Desafios na Fiscalização de Projetos Culturais
BRASÍLIA – O Ministério da Cultura acumula um número alarmante: 29,7 mil projetos culturais, que abrangem eventos como shows e exposições, estão com suas prestações de contas sem análise. Essa situação, que representa R$ 22 bilhões em verbas públicas sem verificação adequada, destaca um problema crônico na gestão da pasta, onde a ministra Margareth Menezes se comprometeu a atuar para reverter o cenário.
Para se ter uma ideia do impacto financeiro, o custo mensal do Programa Bolsa Família gira em torno de R$ 13 bilhões. A discrepância coloca em evidência a magnitude da questão enfrentada pela cultura no Brasil.
Em uma nota oficial, o ministério ressalta que os números apresentados na reportagem são preliminares. A gestão atual argumenta que administrações anteriores desconsideraram a verdadeira extensão do passivo, o que justificaria o crescimento recente. A pasta informou que está adotando estratégias de otimização para lidar com esse acúmulo de processos.
O relatório do TCU enfatiza que a manutenção de tal volume de processos por tanto tempo, somada ao montante expressivo de recursos, evidencia um problema antigo e complexo dentro do ministério. Mesmo com as ações recentes para mitigar o estoque, o saldo das contas não analisadas aumentou nos últimos 15 anos. “As tentativas de solucionar a questão não têm trazido os resultados esperados”, diz o documento.
Falta de Mecanismos de Controle
A situação é ainda mais preocupante devido ao descumprimento crônico dos prazos de análise e à ausência de regras internas que regulem esses processos. O TCU destacou que não existem normativas que estabeleçam períodos máximos para cada etapa da análise das contas. Essa lacuna na gestão contribui para a ineficiência e a falta de organização no ministério.
Um dos pontos mais críticos indicados pela auditoria é o uso de planilhas em Excel para monitorar os prazos de prescrição das dívidas. Essa prática, segundo auditores, é considerada inadequada, pois a ferramenta ignora notificações que poderiam reiniciar a contagem do prazo, levando a equívocos que podem resultar na prescrição das dívidas.

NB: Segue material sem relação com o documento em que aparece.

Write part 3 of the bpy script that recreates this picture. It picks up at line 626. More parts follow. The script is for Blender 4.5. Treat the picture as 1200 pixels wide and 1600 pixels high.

Ademais, durante uma reunião com o TCU, servidores demonstraram uma alarmante falta de conhecimento sobre conceitos básicos, como a diferença entre prescrição intercorrente e quinquenal, o que indica uma grave carência de capacitação na área.
Impacto nos Projetos Culturais
Os quase 30 mil projetos culturais em situação irregular incluem iniciativas apoiadas por leis como Rouanet, Paulo Gustavo e Aldir Blanc, além de acordos de cooperação e transferências diretas. Dentro desse universo, estima-se que cerca de 1,3 mil projetos já tenham prescrito, o que torna impossível o ressarcimento ao erário, mesmo que irregularidades sejam identificadas. O valor total desses projetos pode chegar a até R$ 1,2 bilhão.
Segundo o relatório, essas informações revelam fragilidades e um quadro de desgovernança na gestão das prestações de contas, levando à conclusão de que o ministério não está contribuindo de maneira eficaz para responsabilizar e recuperar recursos nos casos de irregularidades.
Os projetos com contas pendentes variam em escala e impacto. Desde iniciativas que demandaram poucos milhares de reais até festivais que consumiram milhões em verbas públicas.
Perspectivas de Melhoria
Em sua comunicação, o Ministério da Cultura assegurou que está lidando com esse “desafio estrutural” ao adotar uma estratégia focada na otimização dos processos internos e no aprimoramento contínuo. A pasta destacou que a reformulação da SGPTC (Secretaria de Gestão de Projetos e Transferências Culturais) é o pilar central dessa estratégia.
“Estamos comprometidos em construir uma estrutura eficiente e robusta que possa enfrentar os desafios atuais e futuros na prestação de contas do setor cultural”, afirmou o ministério.
Além disso, a pasta enfatizou que os dados mencionados na reportagem são preliminares e estão sujeitos a mudanças após análise pelo TCU. O ministério atribuiu o crescimento do estoque em 2025 à nova metodologia de contagem, que, segundo Margareth Menezes, buscou corrigir definições restritas e incompletas utilizadas anteriormente. Elas teriam resultado em uma situação que, embora inicialmente pareça indicar um aumento, reflete, na verdade, um esforço de mapeamento e correção de dados imprecisos herdados de gestões passadas.